THE PROBLEM —
Using the listing below, copy exactly the lines from the one containing "were 2560x1707 pixels." to the one containing "s.v, s.f, s.mi = [], [], []", both lines included, and no others.

DATA EXCERPTS —
╔══
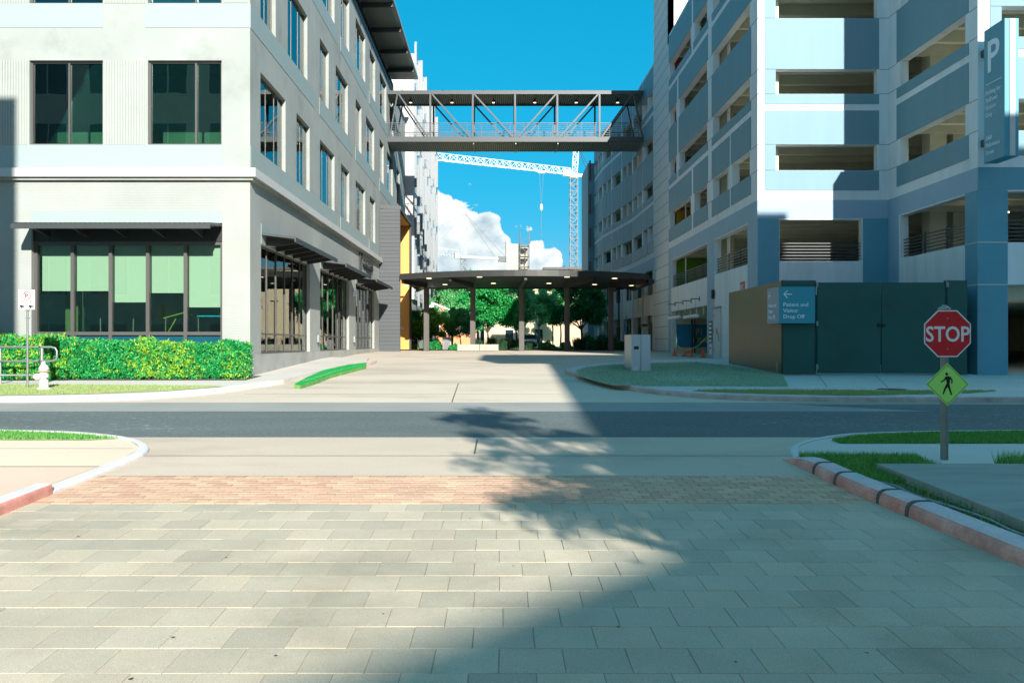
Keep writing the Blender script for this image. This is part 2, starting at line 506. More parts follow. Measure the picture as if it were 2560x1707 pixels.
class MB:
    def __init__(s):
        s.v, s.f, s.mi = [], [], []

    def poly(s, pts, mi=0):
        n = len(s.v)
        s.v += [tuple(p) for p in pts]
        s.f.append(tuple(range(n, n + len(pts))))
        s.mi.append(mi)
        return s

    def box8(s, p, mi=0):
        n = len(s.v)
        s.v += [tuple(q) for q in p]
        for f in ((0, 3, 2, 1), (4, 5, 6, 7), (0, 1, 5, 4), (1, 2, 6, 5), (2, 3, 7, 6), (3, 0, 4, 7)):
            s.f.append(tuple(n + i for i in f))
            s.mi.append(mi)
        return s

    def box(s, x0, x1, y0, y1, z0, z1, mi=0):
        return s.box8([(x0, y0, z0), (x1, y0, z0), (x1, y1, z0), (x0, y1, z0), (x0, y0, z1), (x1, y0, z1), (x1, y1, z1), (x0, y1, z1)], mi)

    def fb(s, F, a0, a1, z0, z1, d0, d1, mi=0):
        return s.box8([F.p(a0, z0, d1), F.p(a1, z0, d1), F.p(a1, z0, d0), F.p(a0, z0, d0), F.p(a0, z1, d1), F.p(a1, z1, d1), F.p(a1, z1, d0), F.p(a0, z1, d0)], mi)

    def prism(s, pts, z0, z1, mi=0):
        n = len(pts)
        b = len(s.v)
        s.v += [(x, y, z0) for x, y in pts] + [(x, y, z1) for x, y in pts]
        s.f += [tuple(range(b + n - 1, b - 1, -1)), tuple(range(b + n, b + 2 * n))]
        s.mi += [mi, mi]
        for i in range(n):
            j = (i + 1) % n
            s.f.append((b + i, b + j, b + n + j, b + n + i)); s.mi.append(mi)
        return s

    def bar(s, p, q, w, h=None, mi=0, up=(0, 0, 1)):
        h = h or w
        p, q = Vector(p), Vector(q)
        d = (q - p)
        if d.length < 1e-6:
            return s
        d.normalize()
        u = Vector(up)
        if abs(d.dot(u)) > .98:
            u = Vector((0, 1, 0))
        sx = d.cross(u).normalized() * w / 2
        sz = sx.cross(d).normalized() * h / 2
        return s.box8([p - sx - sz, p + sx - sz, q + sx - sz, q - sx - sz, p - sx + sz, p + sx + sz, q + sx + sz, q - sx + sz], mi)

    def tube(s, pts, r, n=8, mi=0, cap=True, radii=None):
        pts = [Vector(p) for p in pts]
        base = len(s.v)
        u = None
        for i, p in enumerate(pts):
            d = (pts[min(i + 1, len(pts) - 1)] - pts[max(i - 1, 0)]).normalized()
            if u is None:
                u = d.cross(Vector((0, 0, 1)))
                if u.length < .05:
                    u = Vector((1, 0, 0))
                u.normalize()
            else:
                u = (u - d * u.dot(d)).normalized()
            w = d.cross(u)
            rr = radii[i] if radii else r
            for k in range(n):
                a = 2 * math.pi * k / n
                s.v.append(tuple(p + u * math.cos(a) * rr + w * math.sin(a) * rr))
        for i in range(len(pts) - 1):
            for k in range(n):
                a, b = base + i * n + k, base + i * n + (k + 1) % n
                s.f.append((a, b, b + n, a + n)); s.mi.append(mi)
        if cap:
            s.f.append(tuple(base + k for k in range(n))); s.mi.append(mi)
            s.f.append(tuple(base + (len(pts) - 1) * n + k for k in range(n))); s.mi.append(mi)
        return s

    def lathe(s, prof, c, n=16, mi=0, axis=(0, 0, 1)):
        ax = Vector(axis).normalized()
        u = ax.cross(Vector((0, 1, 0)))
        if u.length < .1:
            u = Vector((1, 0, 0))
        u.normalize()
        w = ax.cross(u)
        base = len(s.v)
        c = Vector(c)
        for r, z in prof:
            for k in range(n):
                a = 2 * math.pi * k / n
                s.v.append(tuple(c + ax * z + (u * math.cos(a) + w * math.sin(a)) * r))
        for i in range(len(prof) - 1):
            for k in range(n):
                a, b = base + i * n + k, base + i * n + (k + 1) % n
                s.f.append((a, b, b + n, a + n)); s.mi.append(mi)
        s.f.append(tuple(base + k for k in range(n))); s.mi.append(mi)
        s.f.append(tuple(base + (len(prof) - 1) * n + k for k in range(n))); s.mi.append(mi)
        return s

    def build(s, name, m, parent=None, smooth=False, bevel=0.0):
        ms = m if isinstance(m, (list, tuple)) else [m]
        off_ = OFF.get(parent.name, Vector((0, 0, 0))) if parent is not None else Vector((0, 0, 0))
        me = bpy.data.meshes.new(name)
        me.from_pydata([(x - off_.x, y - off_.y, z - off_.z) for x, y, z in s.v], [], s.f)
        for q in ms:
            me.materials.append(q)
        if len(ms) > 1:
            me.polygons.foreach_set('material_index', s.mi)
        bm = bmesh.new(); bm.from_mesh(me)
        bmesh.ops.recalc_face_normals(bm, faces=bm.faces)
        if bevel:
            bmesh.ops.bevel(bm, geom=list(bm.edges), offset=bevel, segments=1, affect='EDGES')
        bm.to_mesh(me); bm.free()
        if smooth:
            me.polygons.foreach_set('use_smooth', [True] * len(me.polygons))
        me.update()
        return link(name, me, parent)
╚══
╔══
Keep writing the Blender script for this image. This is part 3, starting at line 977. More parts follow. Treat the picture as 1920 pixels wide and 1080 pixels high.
╚══
OUTPUT BELOW —
Keep writing the Blender script for this image. This is part 2, starting at line 506. More parts follow. Measure the picture as if it were 2560x1707 pixels.
class MB:
    def __init__(s):
        s.v, s.f, s.mi = [], [], []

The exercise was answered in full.